> [Raw data]:

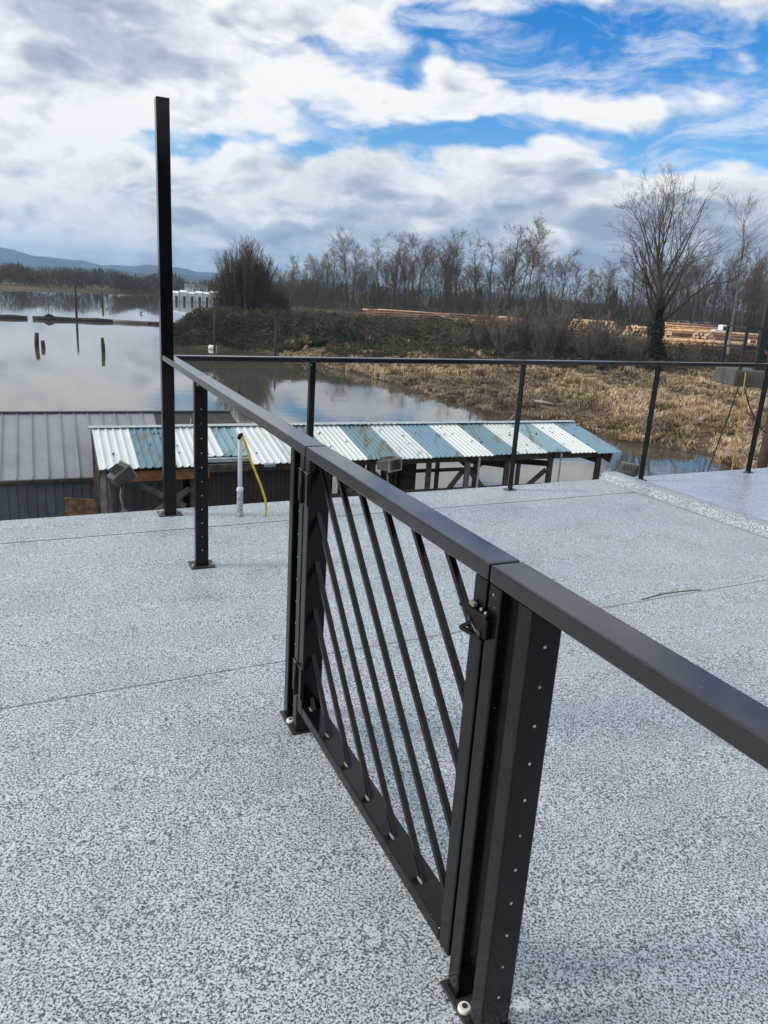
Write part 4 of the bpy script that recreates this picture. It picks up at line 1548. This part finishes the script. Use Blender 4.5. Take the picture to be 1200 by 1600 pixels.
NB = {1: 8, 2: 6, 3: 4}
tp_, tr_ = bigbranch(Vector((0, 0, -0.4)), Vector((0.02, 0, 1)), 13.5, 0.52, 0, TB, 9, 0.10)
for (t, az, tiltv, L) in ((0.30, 3.3, 0.75, 9.0), (0.36, 0.2, 0.85, 9.0), (0.40, 2.6, 0.55, 9.5), (0.44, 5.0, 0.6, 8.5), (0.48, 0.4, 0.55, 11.5), (0.50, 3.4, 0.62, 9.5),
                          (0.55, 1.6, 0.45, 10.5), (0.60, 5.9, 0.42, 12.0), (0.62, 3.0, 0.42, 10.5), (0.68, 4.4, 0.35, 10.0), (0.74, 0.2, 0.42, 9.5),
                          (0.80, 2.8, 0.36, 9.0), (0.86, 5.6, 0.25, 9.0), (0.92, 1.2, 0.25, 8.5), (0.98, 3.6, 0.2, 8.5), (0.99, 0.3, 0.22, 8.0)):
    f = t * (len(tp_) - 1)
    i = min(int(f), len(tp_) - 2)
    p = tp_[i].lerp(tp_[i + 1], f - i)
    d = Vector((math.cos(az) * math.sin(tiltv), math.sin(az) * math.sin(tiltv), math.cos(tiltv)))
    ps, rs = bigbranch(p, d, L, max(0.09, tr_[i] * 0.55), 1, CB, 6, 0.07)
    bigrec(ps, rs, L, 1, 3, NB)
BX, BY = 32.0, 96.0
bt = tag(empty('bare_tree', (BX, BY, gz_at(BX, BY))), 'tallest bare spreading tree with dark ivy at its foot, above the right log piles', 'tree')
link('trunk', TB.mesh('trunk', M['bark']), bt)
link('crown', CB.mesh('crown', M['twig']), bt)
nr_ = np.random.default_rng(3)
n_ = 5000
th = nr_.uniform(0, 2 * PI, n_)
hh = nr_.beta(1.0, 2.2, n_) * 8.5
rad_ = (0.45 + 1.9 * np.exp(-hh / 1.3) + 0.5 * np.abs(np.sin(hh * 1.3 + th)) * (hh < 5)) * np.sqrt(nr_.uniform(0.05, 1, n_))
P_ = np.stack([np.cos(th) * rad_, np.sin(th) * rad_, hh], 1)
D_ = nr_.normal(size=(n_, 3)) + np.array([0, 0, -0.2])
V_, T_ = sliver_arrays(P_, D_, nr_.uniform(0.25, 0.6, n_), nr_.uniform(0.08, 0.2, n_), nr_)
c_ = np.repeat(np.array([0.030, 0.036, 0.020]) * nr_.uniform(0.5, 1.5, (n_, 1)), 3, 0)
link('ivy', np_mesh('ivy', V_, T_, M['veg'], c_), bt)

# pale tree at the right edge
bm_ = tree_meshes('birch', 'twig_birch', 21, 17.5, 0.20, 0.28, 1.15, 4, [15, 7, 5, 3], up=0.16, twigw=0.022, lenf=0.60)
tree_from(bm_, 'bare_tree', 43.5, 101, (1.0, 1.0), 0.6, 'pale-barked bare tree at the right, beside the dark mast', 'tree', None)
bm2 = tree_meshes('birch', 'twig_birch', 23, 15.0, 0.17, 0.3, 1.1, 4, [12, 6, 5, 3], up=0.16, twigw=0.022, lenf=0.6)
tree_from(bm2, 'bare_tree', 53, 108, (1.0, 1.0), 2.0, 'pale bare tree cut by the right picture edge', 'tree', None)

# rounded dense bush tree at the end of the spit
BUX, BUY = -23.5, 122.0
bu = tag(empty('bush_tree', (BUX, BUY, gz_at(BUX, BUY))), 'big dense olive-brown bush tree at the tip of the spit', 'tree')
Tt, Ct = MB(), MB()
rgb = random.Random(11)
for k in range(11):
    a = k * 2.399
    x, y = 1.4 * math.cos(a) * rgb.random(), 1.4 * math.sin(a) * rgb.random()
    Hh = rgb.uniform(6.5, 10.5)
    lean = rgb.uniform(0.1, 0.45)
    Tt.tube([(x, y, -0.3), (x + math.cos(a) * lean * Hh * .4, y + math.sin(a) * lean * Hh * .4, Hh * .5), (x + math.cos(a) * lean * Hh * .7, y + math.sin(a) * lean * Hh * .7, Hh)], [0.16, 0.10, 0.03], 5, False)
link('trunk', Tt.mesh('trunk', M['bark']), bu)
rgb2 = random.Random(12)
for k in range(150):
    a = rgb2.uniform(0, 6.28)
    rr_ = rgb2.uniform(0, 4.6)
    x, y = rr_ * math.cos(a), rr_ * math.sin(a)
    Hh = (11.6 - 0.26 * rr_ ** 1.6) * rgb2.uniform(0.72, 1.06)
    Ct.tube([(x * .6, y * .6, 2), (x * .9, y * .9, Hh * .7), (x * 1.12 + rgb2.uniform(-.3, .3), y * 1.12, Hh)], [0.05, 0.035, 0.012], 3, False)
    for j in range(26):
        t = rgb2.uniform(0.45, 1.0)
        p = Vector((x * (0.6 + .5 * t), y * (0.6 + .5 * t), 2 + (Hh - 2) * t))
        d = Vector((rgb2.gauss(0, .5) + x * .12, rgb2.gauss(0, .5), 1.0)).normalized() * rgb2.uniform(0.5, 1.5)
        Ct.tube([p, p + d * .55 + Vector((rgb2.uniform(-.1, .1), 0, 0)), p + d], [0.022, 0.016, 0.008], 3, False)
link('twigs', Ct.mesh('twigs', M['bushtwig']), bu)
n_ = 30000
# lobed crown volume: uneven outline from several overlapping ellipsoids
lob = [(-3.6, 0, 3.6, 2.2, 3.6), (0, 0, 4.6, 4.0, 5.0), (-2.0, 0.5, 3.6, 2.4, 4.0), (1.8, -0.4, 4.6, 2.4, 3.6), (0.3, 0.6, 6.6, 1.6, 2.6), (3.4, 0, 2.6, 2.6, 2.9), (-0.9, 0, 6.2, 1.2, 2.6), (1.5, .3, 6.2, 1.0, 2.0), (-3.0, 0, 2.4, 1.8, 2.6), (5.2, 0, 2.0, 1.8, 2.4)]
pk = nr_.integers(0, len(lob), n_)
lb = np.array(lob)[pk]
dd_ = nr_.normal(size=(n_, 3))
dd_ /= np.linalg.norm(dd_, axis=1, keepdims=True)
rr3 = nr_.uniform(0.15, 1, n_) ** 0.5
P_ = lb[:, :3] + dd_ * rr3[:, None] * np.stack([lb[:, 3], lb[:, 3], lb[:, 4]], 1)
P_[:, 2] = np.clip(P_[:, 2], 0.05, None)
D_ = dd_ * 0.7 + np.array([0, 0, 1.0]) + nr_.normal(size=(n_, 3)) * 0.35
V_, T_ = sliver_arrays(P_, D_, nr_.uniform(0.4, 1.1, n_), nr_.uniform(0.02, 0.05, n_), nr_)
pal = np.array([(0.10, 0.082, 0.045), (0.072, 0.062, 0.036), (0.115, 0.088, 0.055), (0.06, 0.06, 0.034)])
c_ = np.repeat(pal[nr_.integers(0, 4, n_)] * nr_.uniform(0.7, 1.25, (n_, 1)), 3, 0)
link('crown', np_mesh('crown', V_, T_, M['veg'], c_), bu)

# forest behind the yard: six kinds, copied
kinds = []
for i in range(7):
    H = [17, 18.5, 16, 19, 14, 20, 15][i]
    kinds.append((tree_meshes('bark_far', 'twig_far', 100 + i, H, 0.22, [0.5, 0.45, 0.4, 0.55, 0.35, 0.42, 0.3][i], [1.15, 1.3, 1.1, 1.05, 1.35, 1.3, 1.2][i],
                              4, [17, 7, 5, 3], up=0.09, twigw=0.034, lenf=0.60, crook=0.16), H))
rf = random.Random(31)
# (x at 220 m, top height above the camera) read along the treeline
prof_t = [(-30, 7), (-24, 8.5), (-20, 8.5), (-14.3, 14.2), (-10, 10), (-5.5, 13.0), (-1.1, 14.7), (3, 13.8), (7, 14), (12.9, 15.6), (16, 13), (21.8, 14.7), (26, 13.5), (31, 18.5), (36, 19.0),
          (40, 14.5), (45.8, 12.8), (50, 10.5), (54, 8.5), (59.3, 11.0), (65.8, 15), (70, 13), (77, 14.5), (83.2, 16), (90, 15), (97, 16), (104, 15), (112, 16)]
named = {3: 'bare tree standing alone and tall at the left end of the treeline', 13: 'left one of the tallest pair of bare trees in the treeline',
         14: 'right one of the tallest pair of bare trees in the treeline', 16: 'rounded bare tree in the dip of the treeline'}
ORD = ['first', 'second', 'third', 'fourth', 'fifth', 'sixth', 'seventh', 'eighth', 'ninth', 'tenth', 'eleventh', 'twelfth', 'thirteenth', 'fourteenth',
       'fifteenth', 'sixteenth', 'seventeenth', 'eighteenth', 'nineteenth', 'twentieth', 'twenty-first', 'twenty-second', 'twenty-third', 'twenty-fourth',
       'twenty-fifth', 'twenty-sixth', 'twenty-seventh', 'twenty-eighth']
for i, (x, tp) in enumerate(prof_t):
    y = 220 + rf.uniform(-6, 6)
    xx = x * y / 220
    g0 = gz_at(xx, y)
    Hn = tp * y / 220 + 1.6 - g0
    ms, H0 = kinds[i % 7]
    sc = Hn / (H0 * 1.08)
    lab = named.get(i) or ('%s bare tree from the left in the front treeline behind the log yard' % ORD[i])
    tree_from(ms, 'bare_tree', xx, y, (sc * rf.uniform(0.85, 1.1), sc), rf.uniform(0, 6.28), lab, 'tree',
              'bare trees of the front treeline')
for i in range(64):
    y = rf.uniform(224, 262)
    xx = rf.uniform(-36, 122) * y / 220
    lim = np.interp(xx * 220 / y, [p[0] for p in prof_t], [p[1] for p in prof_t])
    g0 = gz_at(xx, y)
    Hn = (lim * rf.uniform(0.55, 0.95)) * y / 220 + 1.6 - g0
    ms, H0 = kinds[rf.randrange(7)]
    sc = max(0.35, Hn / (H0 * 1.08))
    lab = ('slender bare tree in the wood behind the left log piles' if xx < 26 else
           'slender bare tree in the wood behind the willow thicket' if xx < 62 else 'slender bare tree in the wood right of the big bare tree')
    tree_from(ms, 'bare_tree', xx, y, (sc * rf.uniform(0.8, 1.1), sc), rf.uniform(0, 6.28), lab, 'tree', lab.replace('slender bare tree', 'slender bare trees'))

# willow thicket shrubs in the middle
wk = [tree_meshes('twig', 'willowtwig', 200 + i, 4.6, 0.05, 0.08, 0.75, 3, [15, 7, 5], up=0.28, leaders=10, twigw=0.020, lenf=0.5) for i in range(3)]
wl = [(12.5, 91, 1.15), (15.5, 93, 1.35), (17.5, 90, 1.2), (20, 94, 1.4), (22.5, 90, 1.15), (25, 93, 1.2), (10.5, 93, 0.95), (28, 90, 0.95), (36, 93, 0.7), (7.5, 91, 0.65)]
wlab = ['first', 'third', 'fourth', 'fifth', 'sixth', 'seventh', 'second', 'eighth']
for i, (x, y, s_) in enumerate(wl):
    lab = (('bare reddish-brown willow shrub in the tall thicket, %s from the left' % wlab[i]) if i < 8 else
           'low bare willow shrub at the foot of the big bare tree' if i == 8 else 'low bare willow shrub at the left end of the thicket')
    tree_from(wk[i % 3], 'willow_shrub', x, y, (s_ * 1.15, s_), i * 1.7, lab, 'shrub', 'willow shrubs of the tall thicket' if i < 8 else None)

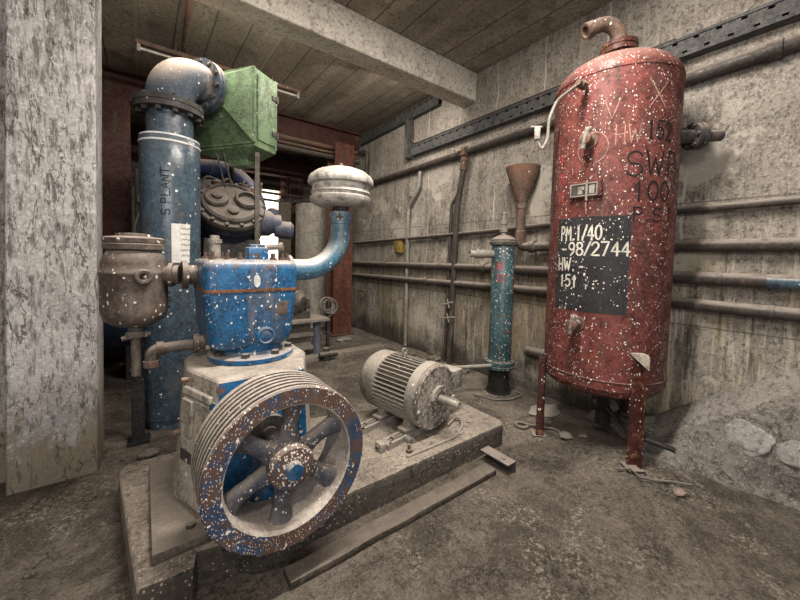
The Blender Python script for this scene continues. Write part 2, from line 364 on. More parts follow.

> [To do]: Leave out the pictures and restate, word for word, the lines from the top of the data through the line containing "link('ivy', np_mesh('ivy', V_, T_, M['veg'], c_), bt)", both included.

> [Response below]:
Write part 4 of the bpy script that recreates this picture. It picks up at line 1548. This part finishes the script. Use Blender 4.5. Take the picture to be 1200 by 1600 pixels.
NB = {1: 8, 2: 6, 3: 4}
tp_, tr_ = bigbranch(Vector((0, 0, -0.4)), Vector((0.02, 0, 1)), 13.5, 0.52, 0, TB, 9, 0.10)
for (t, az, tiltv, L) in ((0.30, 3.3, 0.75, 9.0), (0.36, 0.2, 0.85, 9.0), (0.40, 2.6, 0.55, 9.5), (0.44, 5.0, 0.6, 8.5), (0.48, 0.4, 0.55, 11.5), (0.50, 3.4, 0.62, 9.5),
                          (0.55, 1.6, 0.45, 10.5), (0.60, 5.9, 0.42, 12.0), (0.62, 3.0, 0.42, 10.5), (0.68, 4.4, 0.35, 10.0), (0.74, 0.2, 0.42, 9.5),
                          (0.80, 2.8, 0.36, 9.0), (0.86, 5.6, 0.25, 9.0), (0.92, 1.2, 0.25, 8.5), (0.98, 3.6, 0.2, 8.5), (0.99, 0.3, 0.22, 8.0)):
    f = t * (len(tp_) - 1)
    i = min(int(f), len(tp_) - 2)
    p = tp_[i].lerp(tp_[i + 1], f - i)
    d = Vector((math.cos(az) * math.sin(tiltv), math.sin(az) * math.sin(tiltv), math.cos(tiltv)))
    ps, rs = bigbranch(p, d, L, max(0.09, tr_[i] * 0.55), 1, CB, 6, 0.07)
    bigrec(ps, rs, L, 1, 3, NB)
BX, BY = 32.0, 96.0
bt = tag(empty('bare_tree', (BX, BY, gz_at(BX, BY))), 'tallest bare spreading tree with dark ivy at its foot, above the right log piles', 'tree')
link('trunk', TB.mesh('trunk', M['bark']), bt)
link('crown', CB.mesh('crown', M['twig']), bt)
nr_ = np.random.default_rng(3)
n_ = 5000
th = nr_.uniform(0, 2 * PI, n_)
hh = nr_.beta(1.0, 2.2, n_) * 8.5
rad_ = (0.45 + 1.9 * np.exp(-hh / 1.3) + 0.5 * np.abs(np.sin(hh * 1.3 + th)) * (hh < 5)) * np.sqrt(nr_.uniform(0.05, 1, n_))
P_ = np.stack([np.cos(th) * rad_, np.sin(th) * rad_, hh], 1)
D_ = nr_.normal(size=(n_, 3)) + np.array([0, 0, -0.2])
V_, T_ = sliver_arrays(P_, D_, nr_.uniform(0.25, 0.6, n_), nr_.uniform(0.08, 0.2, n_), nr_)
c_ = np.repeat(np.array([0.030, 0.036, 0.020]) * nr_.uniform(0.5, 1.5, (n_, 1)), 3, 0)
link('ivy', np_mesh('ivy', V_, T_, M['veg'], c_), bt)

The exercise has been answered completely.